Material –
------------------------------

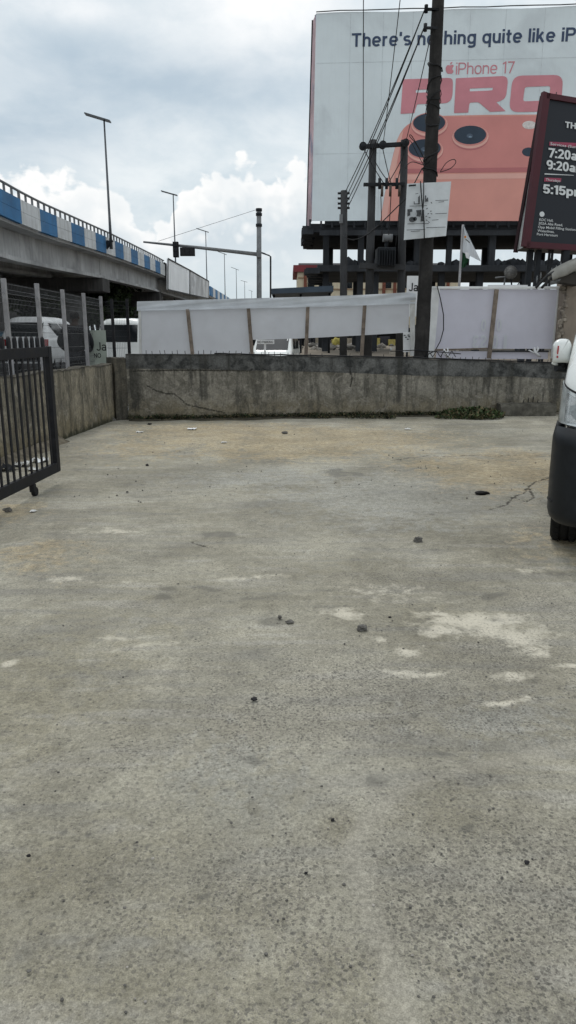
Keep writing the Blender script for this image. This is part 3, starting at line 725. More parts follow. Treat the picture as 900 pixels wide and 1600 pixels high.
while t < W-.1:
    o = MB().bar(gp(t, .22), gp(t, ztop+.02), .013, .032, gn)
    c0 = gp(t, ztop+.02); 
    lp = [c0+gd*x+Vector((0, 0, z))-gn*.012 for x, z in ((-.024, -.03), (.024, -.03), (.026, .03), (.018, .062), (0, .078), (-.018, .062), (-.026, .03))]
    o.prism(lp, gn*.024); o.build('bar', M_['black'], gate); t += .134
cs = MB(); ct = gp((gA-G(25, 775, .0)).length, 0); ct = gp(.72, 0)
cs.bar(ct+Vector((0, 0, .13)), ct+Vector((0, 0, .05)), .05, .06, gn)
br_ = cs.build('caster_bracket', M_['black'], gate, .004)
MB().tube([ct+gn*.02+gd*.04+Vector((0, 0, .045)), ct-gn*.02+gd*.04+Vector((0, 0, .045))], .045, 16).build('caster_wheel', M_['black'], br_)
# hinge post, out of frame but carrying the gate
tag(MB().bar(gp(W+.09, 0), gp(W+.09, 1.75), .12, .12, gn).build('gate_post', M_['black'], bevel=.01), 'black steel post that carries the open bar gate', 'post')

# ------------------------------------------------------------------ mesh fence behind the side wall
mf = thing('mesh_fence', 'welded wire mesh fence on pale grey posts behind the left wall', 'fence', (-4.0, 11.5, .32))
XF = -3.98
pt_px = [(5, 435), (57, 443), (97, 452.5), (130, 458), (157, 463)]
ppos = [PX(px, py, XF) for px, py in pt_px]
ppos = [Vector((XF, ppos[0].y-1.35*k, ppos[0].z)) for k in (3, 2, 1)] + ppos
def mesh_panel(a, b, ztop, zbot):
    mb = MB(); L = (b-a).length; n = max(4, int(L/.055)); wr = .0019
    def fold(z):                         # the V folds that stiffen the mesh
        o = 0
        for zc in (ztop-.16, zbot+.75, zbot+.2): o = max(o, .04*max(0, 1-abs(z-zc)/.06))
        return o
    zs = sorted(set([zbot, ztop-.16, ztop-.1, ztop-.22, ztop, zbot+.69, zbot+.75, zbot+.81, zbot+.14, zbot+.2, zbot+.26]))
    for i in range(1, n):
        p = a.lerp(b, i/n); mb.tube([Vector((p.x+fold(z), p.y, z)) for z in zs], wr, 4, False, cap=False)
    for z in (ztop-.02, ztop-.10, ztop-.16, ztop-.22, zbot+.69, zbot+.81, zbot+.45, zbot+.14, zbot+.26, (ztop+zbot+.8)/2):
        mb.tube([Vector((a.x+fold(z), a.y, z)), Vector((b.x+fold(z), b.y, z))], wr*1.5, 4, False, cap=False)
    return mb
for i, p in enumerate(ppos):
    MB().bar(Vector((p.x, p.y, .3)), p, .062, .062, (0, 1, 0)).build('post', M_['pgrey'], mf, .004)
    if i < len(ppos)-1:
        q = ppos[i+1]; mesh_panel(Vector((p.x-.02, p.y, 0)), Vector((q.x-.02, q.y, 0)), min(p.z, q.z)-.04, .95).build('mesh_panel', M_['wire'], mf)
lastp = ppos[-1]
df = thing('dark_fence', 'black mesh screen on two thin black posts behind the corner wall', 'fence', (-3.75, 15.6, .32))
d1, d2 = P(174, 467, 15.3), P(198, 467, 15.8)
for p in (d1, d2): MB().bar(Vector((p.x, p.y, .3)), p, .055, .055, (0, 1, 0)).build('post', M_['black'], df)
mesh_panel(Vector((lastp.x+.05, lastp.y+.1, 0)), Vector((d1.x, d1.y, 0)), d1.z-.02, .9).build('mesh_panel', M_['black'], df)
mesh_panel(Vector((d1.x, d1.y, 0)), Vector((d2.x, d2.y, 0)), d1.z-.02, .9).build('mesh_panel', M_['black'], df)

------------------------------

Exercise –
Your copy of the data should match it exactly, except that pictures are left out.

Solution –
Keep writing the Blender script for this image. This is part 3, starting at line 725. More parts follow. Treat the picture as 900 pixels wide and 1600 pixels high.
while t < W-.1:
    o = MB().bar(gp(t, .22), gp(t, ztop+.02), .013, .032, gn)
    c0 = gp(t, ztop+.02); 
    lp = [c0+gd*x+Vector((0, 0, z))-gn*.012 for x, z in ((-.024, -.03), (.024, -.03), (.026, .03), (.018, .062), (0, .078), (-.018, .062), (-.026, .03))]
    o.prism(lp, gn*.024); o.build('bar', M_['black'], gate); t += .134
cs = MB(); ct = gp((gA-G(25, 775, .0)).length, 0); ct = gp(.72, 0)
cs.bar(ct+Vector((0, 0, .13)), ct+Vector((0, 0, .05)), .05, .06, gn)
br_ = cs.build('caster_bracket', M_['black'], gate, .004)
MB().tube([ct+gn*.02+gd*.04+Vector((0, 0, .045)), ct-gn*.02+gd*.04+Vector((0, 0, .045))], .045, 16).build('caster_wheel', M_['black'], br_)
# hinge post, out of frame but carrying the gate
tag(MB().bar(gp(W+.09, 0), gp(W+.09, 1.75), .12, .12, gn).build('gate_post', M_['black'], bevel=.01), 'black steel post that carries the open bar gate', 'post')

# ------------------------------------------------------------------ mesh fence behind the side wall
mf = thing('mesh_fence', 'welded wire mesh fence on pale grey posts behind the left wall', 'fence', (-4.0, 11.5, .32))
XF = -3.98
pt_px = [(5, 435), (57, 443), (97, 452.5), (130, 458), (157, 463)]
ppos = [PX(px, py, XF) for px, py in pt_px]
ppos = [Vector((XF, ppos[0].y-1.35*k, ppos[0].z)) for k in (3, 2, 1)] + ppos
def mesh_panel(a, b, ztop, zbot):
    mb = MB(); L = (b-a).length; n = max(4, int(L/.055)); wr = .0019
    def fold(z):                         # the V folds that stiffen the mesh
        o = 0
        for zc in (ztop-.16, zbot+.75, zbot+.2): o = max(o, .04*max(0, 1-abs(z-zc)/.06))
        return o
    zs = sorted(set([zbot, ztop-.16, ztop-.1, ztop-.22, ztop, zbot+.69, zbot+.75, zbot+.81, zbot+.14, zbot+.2, zbot+.26]))
    for i in range(1, n):
        p = a.lerp(b, i/n); mb.tube([Vector((p.x+fold(z), p.y, z)) for z in zs], wr, 4, False, cap=False)
    for z in (ztop-.02, ztop-.10, ztop-.16, ztop-.22, zbot+.69, zbot+.81, zbot+.45, zbot+.14, zbot+.26, (ztop+zbot+.8)/2):
        mb.tube([Vector((a.x+fold(z), a.y, z)), Vector((b.x+fold(z), b.y, z))], wr*1.5, 4, False, cap=False)
    return mb
for i, p in enumerate(ppos):
    MB().bar(Vector((p.x, p.y, .3)), p, .062, .062, (0, 1, 0)).build('post', M_['pgrey'], mf, .004)
    if i < len(ppos)-1:
        q = ppos[i+1]; mesh_panel(Vector((p.x-.02, p.y, 0)), Vector((q.x-.02, q.y, 0)), min(p.z, q.z)-.04, .95).build('mesh_panel', M_['wire'], mf)
lastp = ppos[-1]
df = thing('dark_fence', 'black mesh screen on two thin black posts behind the corner wall', 'fence', (-3.75, 15.6, .32))
d1, d2 = P(174, 467, 15.3), P(198, 467, 15.8)
for p in (d1, d2): MB().bar(Vector((p.x, p.y, .3)), p, .055, .055, (0, 1, 0)).build('post', M_['black'], df)
mesh_panel(Vector((lastp.x+.05, lastp.y+.1, 0)), Vector((d1.x, d1.y, 0)), d1.z-.02, .9).build('mesh_panel', M_['black'], df)
mesh_panel(Vector((d1.x, d1.y, 0)), Vector((d2.x, d2.y, 0)), d1.z-.02, .9).build('mesh_panel', M_['black'], df)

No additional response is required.